April 02, 2004

Alternative reviews

Someone is running a blog of bad/amusing Amazon reviews. He has reviews collated from Grapes of Wrath, Madame Bovary, works of Shakespeare, and other books you might have read yourself. For example, here's a review for Animal Farm:

the book 'animal farm' was not very good. we read it in english, and the book is so boring i almost fell asleep reading it. george orwell must be old. i do not recommend this book to anyone.. try watching tv instead. but dont watch the movie, its worse than the book.
and here's one for Ulysses:
Let me just begin by stating how much I loathe Ulysses. I hate Stephen Dedalus. I hate Leopold Bloom. I hate Molly Bloom. I even hate their cat. They're all fatuous and arrogant and dull and dishonest and insecure and insincere and superficial and greedy, and they all take part in a story that's a boring, tedious, frustrating, incoherent, big fat waste of my time and energy. Anyone who claims otherwise is either a massive liar or a sick masochist who deserves to have a bag slipped over their head and be taken away from society.
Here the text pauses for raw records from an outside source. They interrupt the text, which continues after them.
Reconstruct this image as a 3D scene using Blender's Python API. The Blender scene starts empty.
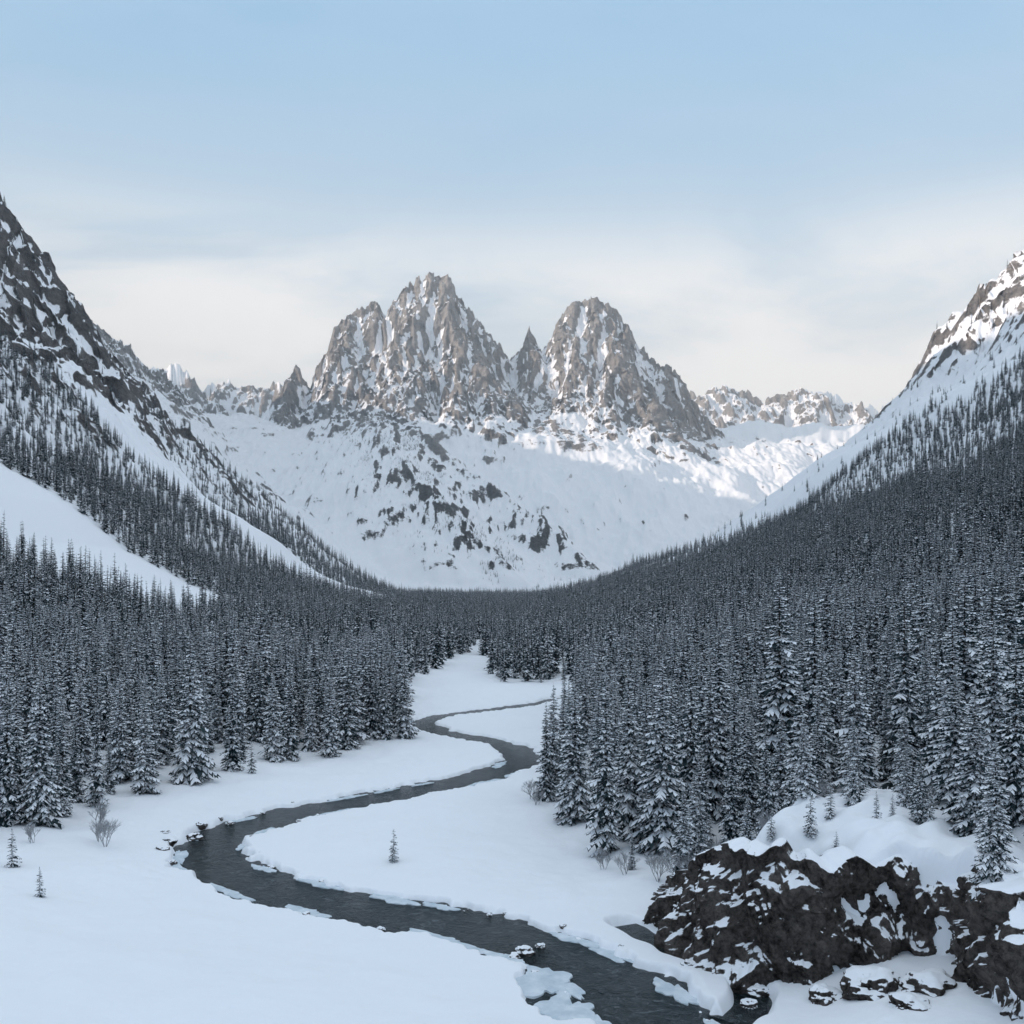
import bpy, math, random
import numpy as np
from mathutils import Vector
random.seed(7); rng=np.random.default_rng(7)
sc=bpy.context.scene
F=np.float32
# ---------------------------------------------------------------- noise
PERM=np.random.default_rng(3).permutation(256).astype(np.int32); PERM=np.concatenate([PERM,PERM,PERM])
ANG=np.random.default_rng(4).random(256)*2*np.pi
GX=np.cos(ANG).astype(F); GY=np.sin(ANG).astype(F)
g3=np.random.default_rng(5).normal(size=(256,3)); g3/=np.linalg.norm(g3,axis=1)[:,None]; g3=g3.astype(F)
def n2(x,y):
    x=np.asarray(x,dtype=np.float64); y=np.asarray(y,dtype=np.float64)
    xi=np.floor(x).astype(np.int64); yi=np.floor(y).astype(np.int64)
    xf=(x-xi).astype(F); yf=(y-yi).astype(F)
    X=(xi&255).astype(np.int32); Y=(yi&255).astype(np.int32)
    u=xf*xf*xf*(xf*(xf*6-15)+10); v=yf*yf*yf*(yf*(yf*6-15)+10)
    a=PERM[X]+Y; b=PERM[X+1]+Y
    def g(h,dx,dy): return GX[h]*dx+GY[h]*dy
    n00=g(PERM[a],xf,yf); n10=g(PERM[b],xf-1,yf); n01=g(PERM[a+1],xf,yf-1); n11=g(PERM[b+1],xf-1,yf-1)
    return ((n00+u*(n10-n00))*(1-v)+(n01+u*(n11-n01))*v)*1.5
def n3(x,y,z):
    xi=np.floor(x).astype(np.int64); yi=np.floor(y).astype(np.int64); zi=np.floor(z).astype(np.int64)
    xf=(x-xi).astype(F); yf=(y-yi).astype(F); zf=(z-zi).astype(F)
    X=xi&255; Y=yi&255; Z=zi&255
    s=lambda t:t*t*t*(t*(t*6-15)+10)
    u,v,w=s(xf),s(yf),s(zf); out=0
    for dx in (0,1):
        for dy in (0,1):
            for dz in (0,1):
                h=PERM[PERM[PERM[X+dx]+Y+dy]+Z+dz]
                g=g3[h]; d=g[...,0]*(xf-dx)+g[...,1]*(yf-dy)+g[...,2]*(zf-dz)
                out=out+d*(u if dx else 1-u)*(v if dy else 1-v)*(w if dz else 1-w)
    return out*1.5
def fbm(x,y,o=4,g=.5):
    s=0;a=1;t=0
    for i in range(o):
        s=s+a*n2(x*2**i+17.3*i,y*2**i-9.1*i); t+=a; a*=g
    return s/t*1.3
def ridg(x,y,o=4,g=.5):
    s=0;a=1;t=0
    for i in range(o):
        s=s+a*(1-np.abs(n2(x*2**i+31.7*i,y*2**i+11.9*i))*1.8); t+=a; a*=g
    return s/t
def sst(a,b,x):
    t=np.clip((x-a)/(b-a),0,1); return t*t*(3-2*t)
def softp(x,k): return np.where(x>6*k,x,k*np.log1p(np.exp(np.clip(x/k,-30,30))))
# ---------------------------------------------------------------- river course (metres)
RIV=[(10.5,52),(10.2,60),(9.0,65.5),(6.4,72.7),(1.4,78.9),(-7,84.8),(-16.3,89.7),(-25,95.6),(-31.0,103),(-32.5,111),(-29.8,119.5),(-23.4,128),
(-12.8,138),(-3.3,149.7),(2.1,163),(-2.1,178),(-11.8,190.5),(-18,203),(-15,216),(-5,227),(5,238),(12,250),(22,262),(34,270),(46,276)]
CRK=[(9.5,83.5),(11.5,79),(14.5,74),(16.6,70.5),(15.5,66),(12,62)]
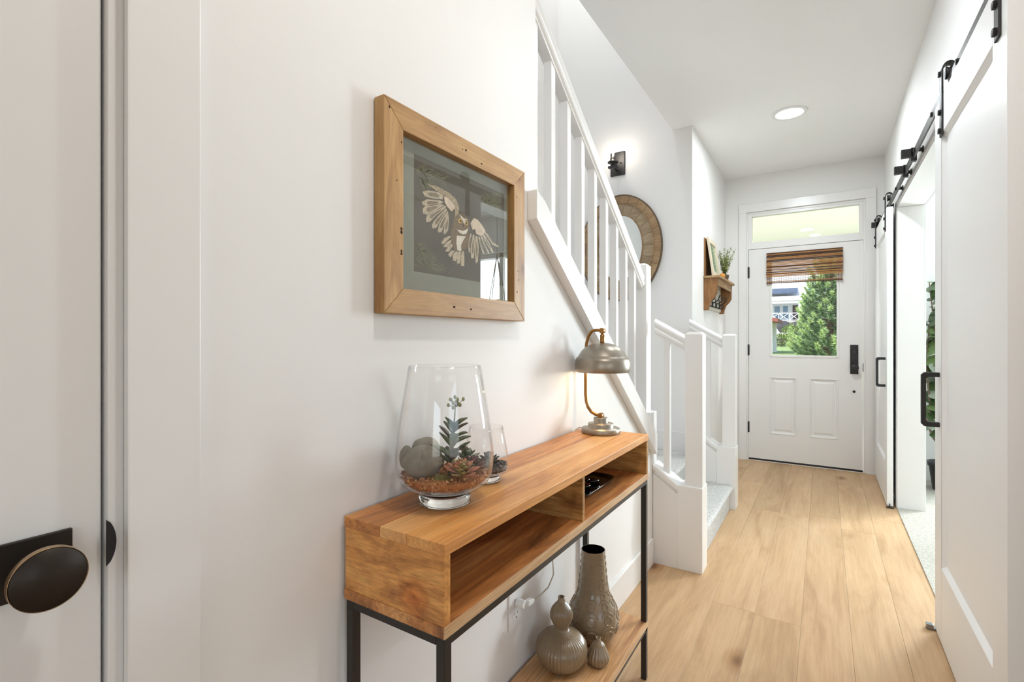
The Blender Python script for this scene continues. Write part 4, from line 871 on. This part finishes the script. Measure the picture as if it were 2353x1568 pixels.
for a0, b0, a1, b1, yf in ((.184, .260, .191, .268, MY - .033), (.272, .350, .280, .358, MY - .038), (.332, .412, .339, .424, MY - .030)):
    n_ = 64; m = MB()
    for i in range(n_):
        q0 = 2 * math.pi * i / n_; q1 = 2 * math.pi * (i + 1) / n_
        m.prism([ell(a1, b1, q0), ell(a1, b1, q1), ell(a0, b0, q1), ell(a0, b0, q0)], 'y', yf, MY - .002)
    m.build('rim', MW2 if a0 < .3 else flat('dark_rim_wood', lin(96, 80, 60), .6), mir)
MB().prism([ell(.186, .262, 2 * math.pi * i / 48) for i in range(48)], 'y', MY - .016, MY - .006).build('mirror_glass', flat('silvered_glass', (.9, .92, .9, 1), .02, 1), mir)

# ------------------------------------------------------------------ wall sconce
SX, SZ = -1.40, 2.585
sc_ = thing('wall_sconce', (SX, MY, SZ), 'dark metal wall sconce with a lit bare bulb', 'wall sconce')
MB().box(-1.462, -1.340, MY - .014, MY, 2.492, 2.682).build('backplate', GRAPH, sc_, bevel=.006, seg=3)
m = MB().lathe([(.006, 0), (.007, -.003), (0, -.004)], (-1.372, MY - .014, 2.590), 12, axis='y'); m.lathe([(.006, 0), (.007, -.003), (0, -.004)], (-1.430, MY - .014, 2.590), 12, axis='y')
m.build('screw', BLACKH, sc_)
CY = 3.705
MB().tube([(SX, MY - .012, 2.530), (SX, CY + .02, 2.530), (SX, CY, 2.533)], .008, 10).box(SX - .038, SX + .038, CY - .012, CY + .012, 2.522, 2.540).build('arm', GRAPH, sc_, bevel=.002)
MB().lathe([(0, 2.538), (.016, 2.538), (.016, 2.556), (.022, 2.560), (.040, 2.563), (.043, 2.567), (.040, 2.571), (.026, 2.574), (.023, 2.590), (.018, 2.606), (.015, 2.612), (0, 2.612)], (SX, CY, 0), 32).build('cup', GRAPH, sc_)
bo = [(.010, 2.612), (.0115, 2.625), (.0135, 2.650), (.0135, 2.680), (.011, 2.700), (.0075, 2.712), (.0, 2.717)]
MB().lathe(bo, (SX, CY, 0), 24).build('bulb', CLEAR, sc_)
MB().tube([(SX, CY, 2.614), (SX + .002, CY, 2.640), (SX, CY, 2.690)], [.005, .008, .004], 8).build('filament', flat('lit_filament', (1, .95, .85, 1), .5, emit=40, ecol=(1, .90, .76, 1)), sc_)
light('sconce_glow', 'POINT', (SX, CY - .03, 2.66), (0, 0, 0), .8, (1, .9, .78), .02)

# ------------------------------------------------------------------ coat shelf
CW = wood('rustic_brown_pine', lin(104, 66, 34), lin(142, 98, 54), lin(166, 122, 76), 'z', 2.0, .6, 6, 19, spread=.14, grain=.3)
CWY = wood('rustic_brown_pine_ledge', lin(150, 118, 80), lin(176, 142, 100), lin(198, 168, 130), 'y', 2.0, .6, 6, 19, spread=.14, grain=.25)
CREAM = flat('cream_back_board', lin(206, 202, 188), .7)
WXE = -.826
cs = thing('coat_shelf', (WXE, 4.58, 1.41), 'small wooden wall shelf with black coat hooks', 'coat shelf')
sy0, sy1 = 4.215, 4.975
def side_poly(z0=1.412, zt=1.672):
    return [(WXE, z0), (-.787, z0), (-.781, z0 + .035), (-.766, z0 + .075), (-.738, z0 + .105), (-.722, z0 + .135), (-.719, zt), (WXE, zt)]
for y in (sy0 + .01, sy1 - .032):
    MB().prism(side_poly(), 'y', y, y + .022).build('side_bracket', CW, cs, bevel=.002)
MB().box(WXE, -.698, sy0, sy1, 1.672, 1.690).build('ledge', CWY, cs, bevel=.002)
MB().box(-.734, -.722, sy0 + .033, sy1 - .033, 1.615, 1.672).build('apron', CWY, cs, bevel=.001)
MB().box(WXE, WXE + .014, sy0 + .033, sy1 - .033, 1.425, 1.672).build('back_board', CREAM, cs, bevel=.001)
for y in (4.33, 4.50, 4.67, 4.84):
    x = WXE + .014
    h = MB().box(x, x + .005, y - .011, y + .011, 1.45, 1.535)
    h.tube([(x + .004, y, 1.490), (x + .030, y, 1.492), (x + .052, y, 1.512), (x + .062, y, 1.540), (x + .066, y, 1.552)], [.006, .005, .005, .0055, .007], 8)
    h.tube([(x + .004, y, 1.462), (x + .022, y, 1.450), (x + .036, y, 1.455), (x + .040, y, 1.472), (x + .039, y, 1.480)], [.0055, .005, .005, .005, .0065], 8)
    h.build('hook', BLACKH, cs)
# leaning frame
lp_ = thing('leaning_picture', (-.79, 4.43, 1.690), 'cream framed botanical picture leaning on the coat shelf', 'picture')
def lean(o): o.rotation_euler = (0, math.radians(-8), 0); return o
yy0, yy1, H_ = 4.26, 4.60, .33
LF = flat('cream_frame', lin(214, 200, 178), .6); 
m = MB()
x_, xb2 = -.752, -.766
for a, b, c_, e in ((yy0, yy1, 0, .042), (yy0, yy1, H_ - .042, H_), (yy0, yy0 + .042, .042, H_ - .042), (yy1 - .042, yy1, .042, H_ - .042)): m.box(xb2, x_, a, b, 1.690 + c_, 1.690 + e)
ORGK = Vector((-.752, 4.43, 1.690)); lp_.location = ORGK; ORG[lp_.name] = ORGK
m.build('frame', LF, lp_, bevel=.0015)
MB().box(xb2 + .001, xb2 + .004, yy0 + .036, yy1 - .036, 1.726, 1.690 + H_ - .036).build('print', flat('sage_print', lin(168, 176, 150), .9, var=.2, vscale=14), lp_)
m = MB()
for i in range(14):
    z = 1.75 + i * .015; m.leaf((xb2 + .0052, 4.43, z), (0, (-1) ** i * .9, .5), (1, 0, 0), .06, .02, k=4, curl=0, fold=0)
m.build('print_leaves', flat('print_leaf_green', lin(112, 128, 92), .9), lp_, norm=False)
lean(lp_)
# board leaning behind
m = MB().box(-.8255, -.8175, 4.235, 4.50, 1.690, 2.006); m.build('wooden_board', CW, label='thin brown board standing behind the leaning picture', cat='board', bevel=.001)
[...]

As such it remains one of the most astoundingly honest and ambitious works in modern literature. There is not a book currently existing which is simultaneously as repelling and compelling. Is there a more divisive stirrer of passionate debate in the field of art? Normally a very relaxed, some may say apathetic and pacifistic, individual, I once heard my English teacher saying that Ulysses was nothing but complete garbage. I calmly stood up and punched him in the throat, and I received polite applause as I was escorted from the classroom. Later on, when I reread a section of Ulysses near the middle, I discovered that he was completely right. But you know what? That's life. And that sense of living pours off Joyce's pages and through his eccentric mouldings of the English language like a waterfall. It's almost too much to bear at times. We eat, we drink, we urinate, we defecate, we sneeze, we fart, we stink and we have sex, and after a few decades we die. No hidden wisdom. No great awakening. No grand nobility. No spiritual nirvana. That's LIFE. And the sooner you come to terms with that, the more depressed you'll be. Wonderfully, wonderfully depressed.